## What to do
Starting with the first line below, extract each line through the one that contains "make_cup(BACK, 200, 'blurred", inclusive, excluding pictures.

## Data shown
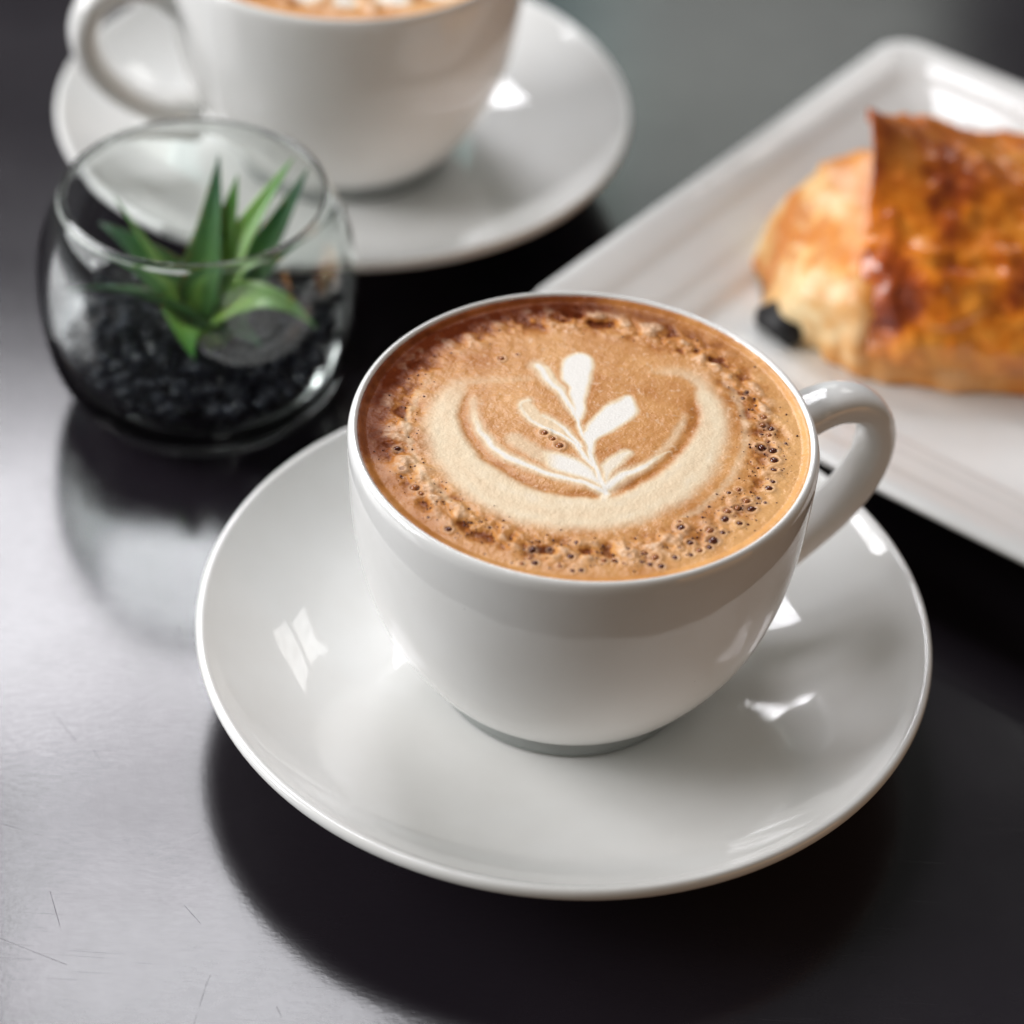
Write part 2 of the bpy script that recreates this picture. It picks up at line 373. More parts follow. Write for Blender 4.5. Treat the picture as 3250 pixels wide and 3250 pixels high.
def handle_mesh():
    z0 = SAUCER_WELL
    cl = spline([(0.0425, 0.0585), (0.0475, 0.0612), (0.0555, 0.0632), (0.0630, 0.0604), (0.0668, 0.0530), (0.0656, 0.0440), (0.0602, 0.0358), (0.0520, 0.0292), (0.0400, 0.0235)], 56)
    n, m = len(cl), 28
    tan = np.gradient(cl, axis=0); tan /= np.linalg.norm(tan, axis=1)[:, None]
    nor = np.column_stack([-tan[:, 1], tan[:, 0]])
    V = []
    for i in range(n):
        t = i / (n - 1)
        flare = 1 + 0.45 * math.exp(-(t / 0.07) ** 2) + 0.35 * math.exp(-((1 - t) / 0.10) ** 2)
        a, b = 0.0036 * flare, 0.0051 * (flare * 0.85 + 0.15) * (1.0 + 0.06 * math.cos(6.28 * t))
        for j in range(m):
            ph = 2 * math.pi * j / m
            cx, cy = math.cos(ph), math.sin(ph)
            e = (abs(cx) ** 2.4 + abs(cy) ** 2.4) ** (-1 / 2.4)
            V.append((cl[i, 0] + nor[i, 0] * a * cx * e, b * cy * e, cl[i, 1] - z0 + nor[i, 1] * a * cx * e))
    me = grid_mesh('handle', np.array(V), n, m, closed_v=True)
    bm = bmesh.new(); bm.from_mesh(me); bmesh.ops.recalc_face_normals(bm, faces=bm.faces); bm.to_mesh(me); bm.free()
    return me

CUP_MESHES = [('body', cup_body_mesh()), ('foot_ring', foot_mesh()), ('handle', handle_mesh())]
FOOT_SHADE = mat_simple('foot_shade_grey', (0.27, 0.285, 0.275), 0.6).m  # porcelain foot painted grey: shade under the overhanging body put into the colour
def make_cup(xy, az, label):
    e = empty('coffee_cup', (xy[0], xy[1], SAUCER_WELL), rad(az))
    tag(e, label, 'cup', 'white coffee cups')
    for n, me in CUP_MESHES: link(n, me, FOOT_SHADE if n == 'foot_ring' else PORCELAIN, e)
    return e
make_cup(FRONT, 25, 'sharp white porcelain cup with rounded handle on the front saucer')
make_cup(BACK, 200, 'blurred white cup behind the glass bowl, cut by the top edge')

# ================================================================== coffee with latte art
def seg_dist(p, poly, closed=False):
    """distance to polyline and parameter (0..1) along it"""
    q = np.asarray(poly, float)
    if closed: q = np.vstack([q, q[:1]])
    best = np.full(len(p), 1e9); par = np.zeros(len(p)); ns = len(q) - 1
    for i in range(ns):
        a, b = q[i], q[i + 1]; ba = b - a
        h = np.clip(((p - a) @ ba) / (ba @ ba + 1e-12), 0, 1)
        d = np.linalg.norm(p - a - h[:, None] * ba, axis=1)
        m = d < best; best[m] = d[m]; par[m] = (i + h[m]) / ns
    return best, par

def signed(p, poly):
    q = np.asarray(poly, float); d, _ = seg_dist(p, q, True)
    ins = np.zeros(len(p), bool); j = len(q) - 1
    for i in range(len(q)):
        a, b = q[i], q[j]
        c = ((a[1] > p[:, 1]) != (b[1] > p[:, 1])) & (p[:, 0] < (b[0] - a[0]) * (p[:, 1] - a[1]) / (b[1] - a[1] + 1e-12) + a[0])
        ins ^= c; j = i
    return np.where(ins, d, -d)

def smooth_poly(L, n=70, closed=True):
    if closed: return spline(list(L) + [L[0]], n)[:-1]
    return spline(L, n)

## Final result
Write part 2 of the bpy script that recreates this picture. It picks up at line 373. More parts follow. Write for Blender 4.5. Treat the picture as 3250 pixels wide and 3250 pixels high.
def handle_mesh():
    z0 = SAUCER_WELL
    cl = spline([(0.0425, 0.0585), (0.0475, 0.0612), (0.0555, 0.0632), (0.0630, 0.0604), (0.0668, 0.0530), (0.0656, 0.0440), (0.0602, 0.0358), (0.0520, 0.0292), (0.0400, 0.0235)], 56)
    n, m = len(cl), 28
    tan = np.gradient(cl, axis=0); tan /= np.linalg.norm(tan, axis=1)[:, None]
    nor = np.column_stack([-tan[:, 1], tan[:, 0]])
    V = []
    for i in range(n):
        t = i / (n - 1)
        flare = 1 + 0.45 * math.exp(-(t / 0.07) ** 2) + 0.35 * math.exp(-((1 - t) / 0.10) ** 2)
        a, b = 0.0036 * flare, 0.0051 * (flare * 0.85 + 0.15) * (1.0 + 0.06 * math.cos(6.28 * t))
        for j in range(m):
            ph = 2 * math.pi * j / m
            cx, cy = math.cos(ph), math.sin(ph)
            e = (abs(cx) ** 2.4 + abs(cy) ** 2.4) ** (-1 / 2.4)
            V.append((cl[i, 0] + nor[i, 0] * a * cx * e, b * cy * e, cl[i, 1] - z0 + nor[i, 1] * a * cx * e))
    me = grid_mesh('handle', np.array(V), n, m, closed_v=True)
    bm = bmesh.new(); bm.from_mesh(me); bmesh.ops.recalc_face_normals(bm, faces=bm.faces); bm.to_mesh(me); bm.free()
    return me

CUP_MESHES = [('body', cup_body_mesh()), ('foot_ring', foot_mesh()), ('handle', handle_mesh())]
FOOT_SHADE = mat_simple('foot_shade_grey', (0.27, 0.285, 0.275), 0.6).m  # porcelain foot painted grey: shade under the overhanging body put into the colour
def make_cup(xy, az, label):
    e = empty('coffee_cup', (xy[0], xy[1], SAUCER_WELL), rad(az))
    tag(e, label, 'cup', 'white coffee cups')
    for n, me in CUP_MESHES: link(n, me, FOOT_SHADE if n == 'foot_ring' else PORCELAIN, e)
    return e
make_cup(FRONT, 25, 'sharp white porcelain cup with rounded handle on the front saucer')
make_cup(BACK, 200, 'blurred white cup behind the glass bowl, cut by the top edge')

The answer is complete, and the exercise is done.